A União Nacional dos Estudantes (UNE) fez parte desses movimentos que tiveram direitos preteridos. A organização nasceu no fim do ano de 1938 com o intuito de ser a entidade máxima dos estudantes e articular com a sociedade. Entre os projetos da organização, havia a promoção de cultura popular. No mesmo dia do Golpe Civil-Militar no País, dia 1º de abril de 1964, a sede da UNE sofreu um incêndio criminoso. “É um pouco impossível falar da história da nossa República sem falar da luta dos estudantes e da UNE”, afirma Camila Ribeiro, coordenadora geral do Circuito Universitário de Cultura e Arte (Cuca) da UNE.
No campo cultural, a organização perpassou experiências como as do Teatro Brasileiro do Estudante e o Teatro Experimental do Negro, companhia de Abdias do Nascimento, no Rio de Janeiro. Ribeiro lembrou do Centro Popular de Cultura (CPC), criado em 1962, pela associação estudantil em conjunto com intelectuais como Ferreira Gullar, Carlos Lyra e Armando Costa.
Os Centros eram espaços que reuniam artistas de todas as áreas, que começaram a desenvolver tentáculos pelo Brasil com as UNE Volantes, que saíam pelas universidades do País para discutir uma reforma universitária que diminuísse a desigualdade no ambiente do ensino superior. “Foi um canal de chamar a atenção para a produção da arte engajada, afinal, pensava-se que a arte tinha uma função política muito determinante”, lembra Ribeiro. Inclusive, uma dessas viagens da UNE Volante, é o ponto de partida de um dos maiores documentários já feitos no País, Cabra Marcado pra Morrer (1984), de Eduardo Coutinho, integrante do CPC na década de1960.
“Foi um período em que a elite intelectual decidiu definitivamente pensar o País”, afirma Jorge Paulino, professor de História da Arte da Faculdade Cásper Líbero.
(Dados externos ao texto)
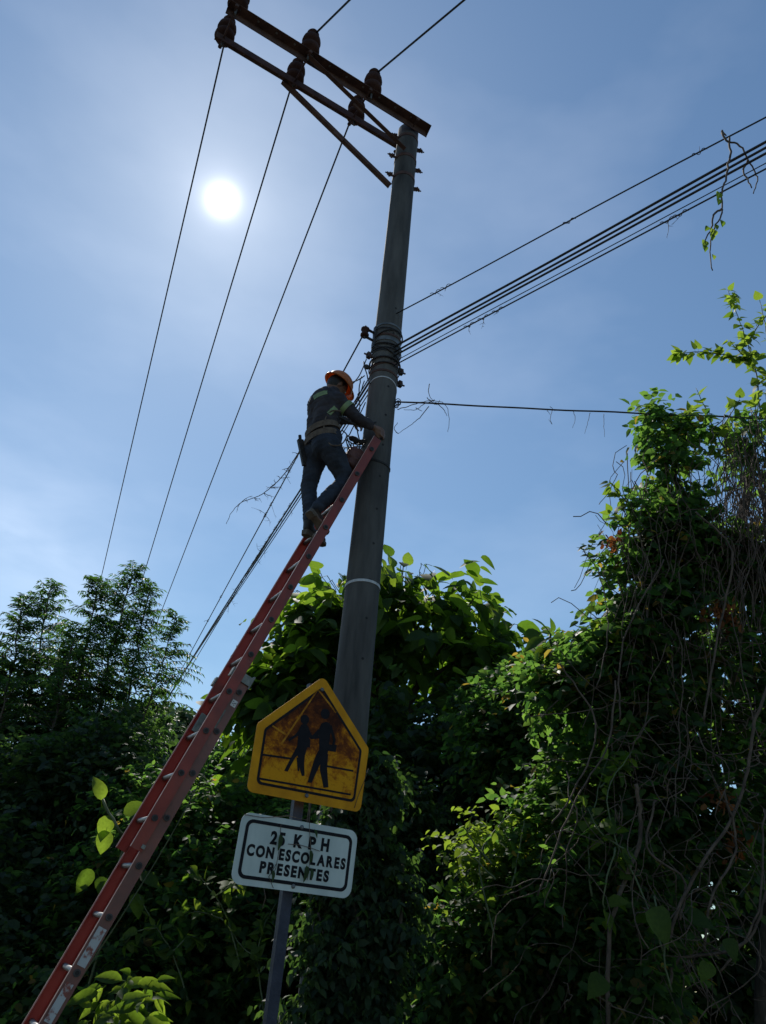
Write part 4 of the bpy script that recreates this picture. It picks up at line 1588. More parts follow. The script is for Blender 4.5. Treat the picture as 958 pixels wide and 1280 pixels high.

Ou ainda, nas palavras do crítico literário Roberto Schwarz, “um período em que o Brasil estava irreconhecivelmente inteligente”, “de combate ao imperialismo e ao latifúndio”, em que o social atravessou a estética nas mais diferentes frentes. Desde os planos de construção de Brasília, que propunham uma nova capital projetada para evitar desigualdades, passando pelos filmes do Cinema Novo, movimento do qual participavam Glauber Rocha, Cacá Diegues, Leon Hirzsman, entre outros, cineastas em busca de uma ótica capaz de abranger as misérias do Brasil. Enfim, período também de muitas contradições e falhas: sobre Brasília, o cinema-novista Joaquim Pedro de Andrade, autor de Macunaíma (1969), filmou, por encomenda de diretores da Olivetti, fabricante de máquinas d escrever, Brasília, Contradições de uma Cidade Nova (1967), uma crítica feroz à realidade da nova capital. Os patrocinadores, claro, não gostaram nada do resultado.
No campo das artes plásticas, os artistas desse período buscavam uma renovação da linguagem e influenciaram grupos posteriores. Para entender a arte de 1968, é necessário entender o contexto anterior à ela. Em 1950, destacava-se no Brasil a fusão entre literatura e artes visuais nas obras dos irmãos Augusto e Haroldo de Campos, além de Waldemar Cordeiro. Era o surgimento do Popcreto – uma fusão entre arte pop e concretismo.
Duas vanguardas ganharam força na época da Ditadura, a carioca e a paulistana. Seus artistas se reuniam e realizavam exposições, todas com caráter militante e crítico às mudanças ocorridas no Brasil. A exposição Opinião 65, ocorrida no Rio de Janeiro em 1995, contou com uma série de eventos artísticos e debates. Uma das obras mais conhecidas foi a de Hélio Oiticica, chamada de Parangolés. Em São Paulo este cenário de transformação da sociedade por meio da arte também estava presente. Além do movimento Popcreto, outras exposições se uniram na capital paulistana, como a Proposta 65, realizada na Fundação Armando Alvares Penteado (FAAP), em 1965. Em termos de influência, o maior legado da arte criada no período ditatorial foi a crítica ao regime, de forma a contestar a ordem imposta e mostrar à população os crimes do período.
Integrante do Centro Acadêmico Vladimir Herzog, Leopoldo Cavalcante fez um breve texto sobre o que foi essa época para o Brasil:
“Foi o pior dos tempos, foi o melhor dos tempos. Dentro de um hiato que durou vinte e cinco anos, o compositor baiano deixou de cantar que tudo era divino e maravilhoso; o príncipe de olhos azuis sorvia a aguardente que não saciava; o mineiro barbudo pedia, na voz daquela moça do cabelo curtinho, a volta do irmão do Henfil; Cordélia Brasil punha tudo de pernas pro alto por conta de um cigarro roubado; as bocetinhas pareciam sorrir entre as folhas de banana eram expostas nos saraus da contracultura, pelas esquinas do Lampião e as malícias do Pasquim; as meninas do internato procuravam seu lugar sob o brilho do sexo e da vida burguesa; o iraraense vaticinava que a felicidade ia desabar sobre os homens. Ainda aguardamos.”